Dirk was an Anabaptist. Foolishly he had not been content with being christened as a baby, as almost everyone was in Europe then, nor with attending his parish church, which everyone was expected to. Instead, he joined an underground movement, foolishly received baptism as a follower of Christ (which was illegal) and challenged the 1000-year old synthesis of church and culture known as Christendom.

Dirk met with other fools in a home in Asperen to study the Bible and encourage each other to be faithful disciples, but they were betrayed to the authorities, who raided the house, arrested and imprisoned Dirk and his friends, who faced the death penalty for re-baptism and for being subversives.

At this point Dirk did something that seemed less foolish – he escaped and ran for his life, pursued by one of the guards. The engraving shows what happened next.

What do you see?

Why did Dirk turn back to rescue his pursuer? Was he right, or was he being a fool?

What is clear is that this was a reflex action – instinctive, rather than thought out. He had no time to consider carefully what he should do. He acted reflexively – as a fool.

So what had shaped his reflexes so that he reacted foolishly? Counter-intuitive reflexes like this are usually nurtured in communities that teach and model certain values – in this case ‘enemy-loving’. This was part of the foolishness of the Anabaptist tradition: we are to love our enemies and seek their welfare.

What reflexes does our church community nurture? Not what we say we believe or what our teaching programme concentrates on. But what kind of people are we? What are our instincts? What are our gut reactions? How do we react to conflict or respond under pressure? What are our real values?

How did the story end? Was Dirk released as a reward for his selfless action? No, he was rearrested, confined in a safer prison (the church tower) and burned at the stake. His death was lengthy and painful and his cries could be heard a long way off.

What a fool! But his story has inspired Anabaptists and other Christians through the centuries to take seriously Jesus’ hard command – ‘love your enemies’.

Another Story – the Amish of Nickel Mines

We have had another example recently of such foolishness in the Amish community, a branch of the Anabaptist tradition. On 2nd October 2006 a deranged gunman killed five young girls in an Amish schoolroom in Nickel Mines, Pennsylvania, and injured several others.

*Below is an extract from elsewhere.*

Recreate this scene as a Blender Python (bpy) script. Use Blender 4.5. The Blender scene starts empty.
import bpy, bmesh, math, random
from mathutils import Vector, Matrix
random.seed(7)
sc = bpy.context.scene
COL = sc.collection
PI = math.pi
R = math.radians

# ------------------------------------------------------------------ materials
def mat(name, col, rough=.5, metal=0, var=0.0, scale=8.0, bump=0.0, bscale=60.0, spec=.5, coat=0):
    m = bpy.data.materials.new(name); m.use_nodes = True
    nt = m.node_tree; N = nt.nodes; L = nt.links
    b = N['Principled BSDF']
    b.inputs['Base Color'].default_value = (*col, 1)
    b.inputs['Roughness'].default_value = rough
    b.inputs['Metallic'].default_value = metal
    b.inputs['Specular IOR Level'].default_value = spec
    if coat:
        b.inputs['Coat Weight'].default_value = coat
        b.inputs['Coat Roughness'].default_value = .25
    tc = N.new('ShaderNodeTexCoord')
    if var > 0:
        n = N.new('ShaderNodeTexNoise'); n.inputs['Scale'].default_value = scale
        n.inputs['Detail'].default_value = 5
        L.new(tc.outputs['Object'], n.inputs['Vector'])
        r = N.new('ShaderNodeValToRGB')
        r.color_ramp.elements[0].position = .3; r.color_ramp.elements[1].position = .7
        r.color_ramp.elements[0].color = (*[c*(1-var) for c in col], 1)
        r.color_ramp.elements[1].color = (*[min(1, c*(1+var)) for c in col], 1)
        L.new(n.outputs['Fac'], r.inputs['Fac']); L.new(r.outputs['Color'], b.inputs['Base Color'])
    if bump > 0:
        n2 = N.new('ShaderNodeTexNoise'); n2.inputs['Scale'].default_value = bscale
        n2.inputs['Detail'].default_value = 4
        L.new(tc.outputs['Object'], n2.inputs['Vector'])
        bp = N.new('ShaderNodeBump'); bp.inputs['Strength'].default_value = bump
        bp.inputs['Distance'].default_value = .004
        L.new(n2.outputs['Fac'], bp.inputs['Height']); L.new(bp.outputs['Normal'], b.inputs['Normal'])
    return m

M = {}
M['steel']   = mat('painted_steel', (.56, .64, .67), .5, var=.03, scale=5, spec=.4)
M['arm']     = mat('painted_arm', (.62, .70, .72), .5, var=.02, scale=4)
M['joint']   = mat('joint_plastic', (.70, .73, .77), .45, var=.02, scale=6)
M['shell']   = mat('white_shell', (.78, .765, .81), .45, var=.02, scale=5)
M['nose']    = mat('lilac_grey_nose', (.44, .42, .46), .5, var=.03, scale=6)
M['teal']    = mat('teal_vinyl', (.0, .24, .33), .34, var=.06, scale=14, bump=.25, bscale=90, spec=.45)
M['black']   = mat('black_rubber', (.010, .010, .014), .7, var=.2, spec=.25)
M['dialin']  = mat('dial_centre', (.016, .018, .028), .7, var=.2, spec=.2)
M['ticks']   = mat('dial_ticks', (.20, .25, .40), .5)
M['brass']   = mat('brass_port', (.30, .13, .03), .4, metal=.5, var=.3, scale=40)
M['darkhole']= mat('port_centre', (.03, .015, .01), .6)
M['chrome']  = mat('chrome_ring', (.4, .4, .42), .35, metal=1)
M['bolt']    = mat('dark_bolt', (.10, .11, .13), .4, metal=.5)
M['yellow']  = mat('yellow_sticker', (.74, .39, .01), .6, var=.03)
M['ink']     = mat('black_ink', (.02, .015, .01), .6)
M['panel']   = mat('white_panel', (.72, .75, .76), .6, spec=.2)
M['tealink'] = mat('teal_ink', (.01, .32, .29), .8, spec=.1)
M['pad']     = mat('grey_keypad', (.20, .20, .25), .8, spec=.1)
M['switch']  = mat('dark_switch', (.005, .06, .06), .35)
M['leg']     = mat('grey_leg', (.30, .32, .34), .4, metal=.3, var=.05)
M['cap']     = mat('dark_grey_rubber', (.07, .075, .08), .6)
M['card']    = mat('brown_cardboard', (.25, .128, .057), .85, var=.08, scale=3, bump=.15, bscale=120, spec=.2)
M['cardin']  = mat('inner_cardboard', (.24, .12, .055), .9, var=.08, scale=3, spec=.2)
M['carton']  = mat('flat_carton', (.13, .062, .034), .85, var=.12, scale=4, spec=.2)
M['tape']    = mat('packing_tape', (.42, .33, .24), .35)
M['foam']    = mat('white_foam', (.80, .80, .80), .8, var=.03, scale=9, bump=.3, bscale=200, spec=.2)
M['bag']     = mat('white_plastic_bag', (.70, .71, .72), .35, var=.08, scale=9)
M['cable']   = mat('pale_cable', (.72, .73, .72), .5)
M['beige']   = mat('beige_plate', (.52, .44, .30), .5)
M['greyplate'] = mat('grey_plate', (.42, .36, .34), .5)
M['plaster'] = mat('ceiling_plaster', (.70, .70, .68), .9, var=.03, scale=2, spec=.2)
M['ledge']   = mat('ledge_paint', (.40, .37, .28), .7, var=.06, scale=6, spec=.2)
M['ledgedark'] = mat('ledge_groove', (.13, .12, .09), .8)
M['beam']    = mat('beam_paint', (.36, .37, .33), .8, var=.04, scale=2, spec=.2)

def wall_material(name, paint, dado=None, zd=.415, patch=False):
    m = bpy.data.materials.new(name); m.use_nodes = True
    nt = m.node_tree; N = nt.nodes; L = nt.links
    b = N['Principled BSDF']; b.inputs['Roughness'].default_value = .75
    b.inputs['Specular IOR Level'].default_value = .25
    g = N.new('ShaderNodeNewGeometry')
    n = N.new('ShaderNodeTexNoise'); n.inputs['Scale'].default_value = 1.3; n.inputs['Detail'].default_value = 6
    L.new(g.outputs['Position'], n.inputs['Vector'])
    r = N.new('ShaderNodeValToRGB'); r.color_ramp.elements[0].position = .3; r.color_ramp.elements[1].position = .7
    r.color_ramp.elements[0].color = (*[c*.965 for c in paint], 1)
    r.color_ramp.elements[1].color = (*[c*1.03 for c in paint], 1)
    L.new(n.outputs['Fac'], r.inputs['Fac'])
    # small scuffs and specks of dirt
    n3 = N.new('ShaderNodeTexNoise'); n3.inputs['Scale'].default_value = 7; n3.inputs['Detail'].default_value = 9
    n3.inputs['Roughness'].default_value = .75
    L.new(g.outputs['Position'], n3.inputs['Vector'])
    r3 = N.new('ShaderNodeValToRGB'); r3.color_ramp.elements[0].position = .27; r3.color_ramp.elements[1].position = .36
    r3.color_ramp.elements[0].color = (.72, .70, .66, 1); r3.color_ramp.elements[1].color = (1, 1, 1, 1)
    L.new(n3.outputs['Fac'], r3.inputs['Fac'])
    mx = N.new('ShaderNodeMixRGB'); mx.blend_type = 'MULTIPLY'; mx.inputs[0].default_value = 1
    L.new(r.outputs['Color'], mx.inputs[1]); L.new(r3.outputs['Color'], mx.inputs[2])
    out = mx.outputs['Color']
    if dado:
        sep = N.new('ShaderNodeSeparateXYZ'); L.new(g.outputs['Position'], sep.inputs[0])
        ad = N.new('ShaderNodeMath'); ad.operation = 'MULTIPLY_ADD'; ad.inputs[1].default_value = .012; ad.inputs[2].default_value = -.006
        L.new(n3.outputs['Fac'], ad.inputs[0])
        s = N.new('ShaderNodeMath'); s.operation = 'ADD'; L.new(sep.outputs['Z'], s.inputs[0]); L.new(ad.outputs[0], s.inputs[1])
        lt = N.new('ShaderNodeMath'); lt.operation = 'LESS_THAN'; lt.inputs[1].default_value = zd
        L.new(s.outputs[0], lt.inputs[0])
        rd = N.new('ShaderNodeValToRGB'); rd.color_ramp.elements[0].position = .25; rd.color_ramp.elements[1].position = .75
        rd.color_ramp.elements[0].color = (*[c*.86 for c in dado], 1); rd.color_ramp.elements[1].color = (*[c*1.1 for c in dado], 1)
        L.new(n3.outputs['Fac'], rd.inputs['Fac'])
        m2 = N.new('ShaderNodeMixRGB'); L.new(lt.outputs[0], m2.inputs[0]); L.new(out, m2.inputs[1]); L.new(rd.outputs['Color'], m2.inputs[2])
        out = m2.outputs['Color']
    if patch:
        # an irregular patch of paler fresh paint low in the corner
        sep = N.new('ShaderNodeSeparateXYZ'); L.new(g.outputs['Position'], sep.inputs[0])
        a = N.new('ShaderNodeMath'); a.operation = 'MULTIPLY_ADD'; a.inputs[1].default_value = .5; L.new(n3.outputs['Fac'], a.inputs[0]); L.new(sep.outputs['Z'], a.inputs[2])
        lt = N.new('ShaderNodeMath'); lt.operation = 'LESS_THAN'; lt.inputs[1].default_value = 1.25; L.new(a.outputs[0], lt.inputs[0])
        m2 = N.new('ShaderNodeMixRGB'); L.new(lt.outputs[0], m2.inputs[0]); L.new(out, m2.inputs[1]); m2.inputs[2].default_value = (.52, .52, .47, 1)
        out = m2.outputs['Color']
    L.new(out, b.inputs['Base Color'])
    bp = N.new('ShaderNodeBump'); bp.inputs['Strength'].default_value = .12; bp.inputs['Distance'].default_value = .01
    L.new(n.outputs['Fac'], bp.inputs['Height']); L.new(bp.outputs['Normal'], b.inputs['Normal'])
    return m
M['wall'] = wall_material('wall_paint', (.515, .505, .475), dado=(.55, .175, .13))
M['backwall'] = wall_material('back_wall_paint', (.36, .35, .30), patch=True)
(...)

The initial reaction of horror and shock, conveyed by media around the world, was soon accompanied by amazement as the community expressed their forgiveness towards the man who had killed and wounded their children. Twenty of them attended the gunman’s funeral and they donated to his family some of the money raised by well-wishers.

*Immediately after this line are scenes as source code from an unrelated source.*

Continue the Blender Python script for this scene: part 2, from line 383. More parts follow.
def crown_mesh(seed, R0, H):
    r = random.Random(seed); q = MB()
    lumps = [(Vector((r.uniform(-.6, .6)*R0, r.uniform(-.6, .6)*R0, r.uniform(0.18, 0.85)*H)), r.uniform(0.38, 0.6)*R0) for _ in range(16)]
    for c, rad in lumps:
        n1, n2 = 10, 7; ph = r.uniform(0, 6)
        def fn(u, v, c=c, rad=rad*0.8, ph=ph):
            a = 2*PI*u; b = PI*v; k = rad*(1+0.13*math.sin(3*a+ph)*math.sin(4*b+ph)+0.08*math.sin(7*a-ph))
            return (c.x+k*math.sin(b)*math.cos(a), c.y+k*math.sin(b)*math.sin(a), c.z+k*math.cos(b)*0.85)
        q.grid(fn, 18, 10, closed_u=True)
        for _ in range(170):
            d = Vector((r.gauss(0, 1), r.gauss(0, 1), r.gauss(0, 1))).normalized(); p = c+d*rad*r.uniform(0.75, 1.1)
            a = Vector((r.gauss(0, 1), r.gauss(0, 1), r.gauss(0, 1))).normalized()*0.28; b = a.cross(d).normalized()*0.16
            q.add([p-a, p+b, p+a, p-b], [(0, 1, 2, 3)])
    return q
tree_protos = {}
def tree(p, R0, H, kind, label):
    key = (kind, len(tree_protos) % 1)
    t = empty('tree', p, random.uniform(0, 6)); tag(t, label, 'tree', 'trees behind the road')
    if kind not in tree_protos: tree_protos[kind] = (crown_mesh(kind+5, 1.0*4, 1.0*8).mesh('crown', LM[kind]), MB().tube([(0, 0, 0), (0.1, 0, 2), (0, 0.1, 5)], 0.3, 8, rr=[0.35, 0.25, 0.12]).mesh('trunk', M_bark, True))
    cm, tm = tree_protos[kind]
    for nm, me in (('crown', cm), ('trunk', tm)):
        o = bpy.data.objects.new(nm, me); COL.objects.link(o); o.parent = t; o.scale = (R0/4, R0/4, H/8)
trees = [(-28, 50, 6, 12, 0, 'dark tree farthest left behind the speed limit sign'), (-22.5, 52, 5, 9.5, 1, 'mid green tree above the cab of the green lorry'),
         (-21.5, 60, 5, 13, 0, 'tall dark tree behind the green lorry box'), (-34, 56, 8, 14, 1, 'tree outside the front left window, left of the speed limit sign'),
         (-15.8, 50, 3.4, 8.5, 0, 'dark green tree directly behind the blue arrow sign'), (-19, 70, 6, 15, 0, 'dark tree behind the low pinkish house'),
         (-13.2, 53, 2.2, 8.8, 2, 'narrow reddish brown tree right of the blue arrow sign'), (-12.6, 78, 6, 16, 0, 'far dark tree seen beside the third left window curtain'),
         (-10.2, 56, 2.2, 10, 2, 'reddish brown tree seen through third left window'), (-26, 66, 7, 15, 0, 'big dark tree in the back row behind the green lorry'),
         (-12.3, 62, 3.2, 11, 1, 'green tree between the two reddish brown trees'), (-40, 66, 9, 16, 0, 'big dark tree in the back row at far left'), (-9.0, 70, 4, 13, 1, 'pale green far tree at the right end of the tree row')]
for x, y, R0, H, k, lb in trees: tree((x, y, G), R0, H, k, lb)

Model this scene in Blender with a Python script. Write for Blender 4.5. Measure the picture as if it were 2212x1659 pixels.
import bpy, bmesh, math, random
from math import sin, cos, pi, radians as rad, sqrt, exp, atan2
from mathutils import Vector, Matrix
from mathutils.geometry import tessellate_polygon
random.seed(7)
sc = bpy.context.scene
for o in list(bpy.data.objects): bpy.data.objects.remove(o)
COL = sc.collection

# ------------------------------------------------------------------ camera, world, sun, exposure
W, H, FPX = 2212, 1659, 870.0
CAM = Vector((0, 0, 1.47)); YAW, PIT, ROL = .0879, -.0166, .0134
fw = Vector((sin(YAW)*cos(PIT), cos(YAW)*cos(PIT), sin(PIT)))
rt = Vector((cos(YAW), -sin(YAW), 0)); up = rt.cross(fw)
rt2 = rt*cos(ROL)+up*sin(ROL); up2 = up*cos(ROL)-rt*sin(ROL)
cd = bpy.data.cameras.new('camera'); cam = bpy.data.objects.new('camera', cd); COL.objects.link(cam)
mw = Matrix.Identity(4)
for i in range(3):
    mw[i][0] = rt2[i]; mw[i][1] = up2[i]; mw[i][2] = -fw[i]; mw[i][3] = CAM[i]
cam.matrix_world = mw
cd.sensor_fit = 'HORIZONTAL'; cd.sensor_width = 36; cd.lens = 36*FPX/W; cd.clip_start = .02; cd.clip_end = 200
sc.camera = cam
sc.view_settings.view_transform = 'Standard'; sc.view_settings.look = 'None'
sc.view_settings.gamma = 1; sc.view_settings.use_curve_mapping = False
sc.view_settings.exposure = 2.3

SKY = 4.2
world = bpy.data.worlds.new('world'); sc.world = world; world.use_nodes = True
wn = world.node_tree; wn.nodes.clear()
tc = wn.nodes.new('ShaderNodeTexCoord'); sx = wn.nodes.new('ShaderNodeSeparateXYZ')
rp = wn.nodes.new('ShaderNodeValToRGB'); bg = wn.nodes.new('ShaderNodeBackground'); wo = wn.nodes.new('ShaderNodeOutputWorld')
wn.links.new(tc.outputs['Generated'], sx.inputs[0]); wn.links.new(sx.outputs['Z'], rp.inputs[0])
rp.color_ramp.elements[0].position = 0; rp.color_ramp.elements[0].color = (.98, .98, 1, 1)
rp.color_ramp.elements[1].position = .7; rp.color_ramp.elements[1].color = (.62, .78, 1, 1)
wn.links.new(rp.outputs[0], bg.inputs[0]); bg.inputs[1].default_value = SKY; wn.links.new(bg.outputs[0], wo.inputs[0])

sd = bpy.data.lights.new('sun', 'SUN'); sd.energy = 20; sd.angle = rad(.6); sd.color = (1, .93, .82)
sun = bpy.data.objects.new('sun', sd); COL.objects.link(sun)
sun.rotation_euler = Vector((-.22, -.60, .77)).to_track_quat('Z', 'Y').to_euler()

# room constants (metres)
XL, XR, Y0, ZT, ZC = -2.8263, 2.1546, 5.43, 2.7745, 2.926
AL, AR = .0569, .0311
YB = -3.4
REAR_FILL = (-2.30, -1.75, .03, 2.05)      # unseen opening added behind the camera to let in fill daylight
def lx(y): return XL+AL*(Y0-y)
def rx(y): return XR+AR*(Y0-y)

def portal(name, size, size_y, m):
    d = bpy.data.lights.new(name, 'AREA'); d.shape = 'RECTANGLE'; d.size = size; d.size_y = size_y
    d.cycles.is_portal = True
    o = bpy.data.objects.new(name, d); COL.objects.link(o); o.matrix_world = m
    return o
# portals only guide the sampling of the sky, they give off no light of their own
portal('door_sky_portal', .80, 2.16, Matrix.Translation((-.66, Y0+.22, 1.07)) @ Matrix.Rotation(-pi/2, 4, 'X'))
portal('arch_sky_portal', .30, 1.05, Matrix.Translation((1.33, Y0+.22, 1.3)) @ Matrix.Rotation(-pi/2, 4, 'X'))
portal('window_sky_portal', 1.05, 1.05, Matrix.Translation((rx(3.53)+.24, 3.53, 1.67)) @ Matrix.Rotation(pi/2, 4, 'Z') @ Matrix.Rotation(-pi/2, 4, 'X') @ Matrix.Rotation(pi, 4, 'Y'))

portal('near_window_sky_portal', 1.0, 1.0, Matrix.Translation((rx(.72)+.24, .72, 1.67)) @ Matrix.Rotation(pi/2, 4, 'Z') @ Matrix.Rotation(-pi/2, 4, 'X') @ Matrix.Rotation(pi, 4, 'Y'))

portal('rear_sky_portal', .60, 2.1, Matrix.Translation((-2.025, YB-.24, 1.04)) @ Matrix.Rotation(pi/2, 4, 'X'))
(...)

Some commentators criticised this reflex reaction as precipitate and colluding with criminal violence – foolish; others wondered what kind of community nurtured such a seemingly counter-intuitive response.

Answer: a community schooled in forgiving others because God has forgiven them (praying the Lord’s Prayer many times a day is good reflex training for fools!).

Anabaptist Foolishness

So is the foolishness of the Anabaptist all about enemy-loving? No, although this is very foolish in a world dominated by military consumerism, by the myth of redemptive violence and by the illusion that security can be achieved without addressing injustice and global inequality.

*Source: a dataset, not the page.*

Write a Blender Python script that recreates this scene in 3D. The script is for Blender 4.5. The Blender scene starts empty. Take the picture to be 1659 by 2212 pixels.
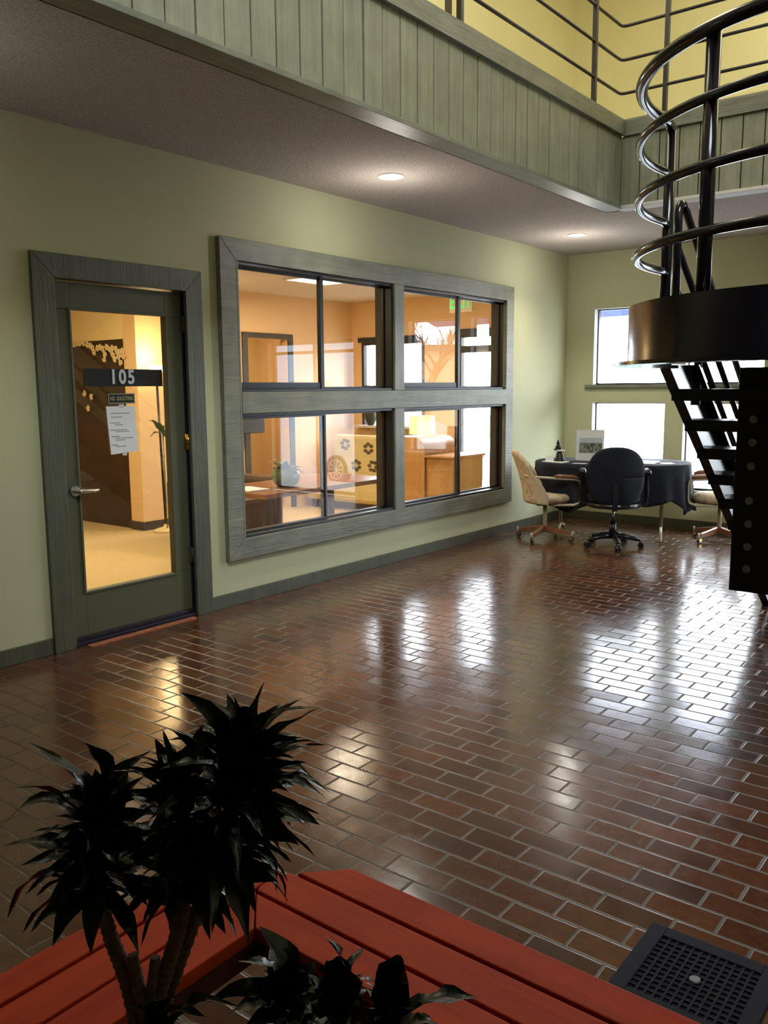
import bpy, math, random
from mathutils import Vector, Matrix
PI = math.pi
S = bpy.context.scene
COL = S.collection
random.seed(7)

# ------------------------------------------------------------------ camera
CAM = Vector((4.3396, 0.0, 1.468)); FPX = 1845.07
YAW, PITCH, ROLL = -0.6655, -0.1443, -0.0074
CF = Vector((math.sin(YAW)*math.cos(PITCH), math.cos(YAW)*math.cos(PITCH), math.sin(PITCH)))
_r = Vector((math.cos(YAW), -math.sin(YAW), 0)); _u = _r.cross(CF)
CR = math.cos(ROLL)*_r + math.sin(ROLL)*_u
CU = -math.sin(ROLL)*_r + math.cos(ROLL)*_u
cd = bpy.data.cameras.new('camera'); cam = bpy.data.objects.new('camera', cd); COL.objects.link(cam)
m = Matrix.Identity(4)
for i in range(3):
    m[i][0] = CR[i]; m[i][1] = CU[i]; m[i][2] = -CF[i]; m[i][3] = CAM[i]
cam.matrix_world = m
cd.sensor_fit = 'VERTICAL'; cd.sensor_height = 36; cd.sensor_width = 27; cd.lens = FPX*36/2212
cd.clip_start = 0.05; cd.clip_end = 200
S.camera = cam

def P(u, v, d):                       # a point seen at (u, v) of the 1659x2212 photograph, d metres deep
    return CAM + (CF + (u-829.5)/FPX*CR - (v-1106)/FPX*CU)*d

# ------------------------------------------------------------------ world, lights, exposure
S.view_settings.view_transform = 'Standard'; S.view_settings.look = 'None'
S.view_settings.exposure = -0.45; S.view_settings.gamma = 1.0
S.cycles.use_denoising = True
S.cycles.max_bounces = 8; S.cycles.transparent_max_bounces = 16; S.cycles.diffuse_bounces = 4
S.cycles.sample_clamp_indirect = 4.0; S.cycles.caustics_reflective = False; S.cycles.caustics_refractive = False
W = bpy.data.worlds.new('sky'); S.world = W; W.use_nodes = True
wb = W.node_tree.nodes['Background']; wb.inputs[0].default_value = (0.84, 0.92, 1.0, 1); wb.inputs[1].default_value = 28.0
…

But Anabaptists are foolish in other ways too:

  • In the area of economics, they foolishly challenge the notion of private property, suggesting that sharing resources with those in need is mandatory for those who follow Jesus. Some build common-purse communities; others practise mutual aid; many travel to help in disaster zones; often they discuss their finances openly.
  • In the area of speech, they foolishly reject the swearing of oaths, suggesting that we should always be truthful, not just under oath. After all, the Bible on which we are asked to swear contains Jesus’ saying ‘Let your Yes be Yes and your No, No.’
  • In the area of discipleship, they foolishly reject individualism and practise church discipline and accountability, inviting each other to challenge them when they sin or hurt others and help them restore relationships with each other and with God.
  • In the area of worship, they foolishly encourage many voices rather than one or two dominant voices, spoiling a good sermon with interruptions, questions and dialogue, welcoming offerings of praise and prayers from the inarticulate and musically less gifted.
  • In the area of church planting, they foolishly spend time listening to those they are working among and encouraging them to form indigenous churches, rather than imposing ready-made models. Their church planting teams are small, self-funding and long-term and they go to the poorest communities.
  • In the area of biblical interpretation, they foolishly choose to take Jesus seriously and to suggest that the Sermon on the Mount is liveable. Though biblical scholars have offered alternative options (future not present; internal not external; monks and priests only; reminders that we need grace), Anabaptists have foolishly ruled these out and insisted that Jesus really meant what he said. How foolish is that!!

How do we respond to the stories of Dirk Willems and the Amish of Nickel Mines. What do we think about reflexes and how we nurture these?

Are these areas of foolishness practised by Anabaptists for nearly 500 years at considerable cost now widespread among Christians, or does the voice of the Anabaptist fool still need to be heard?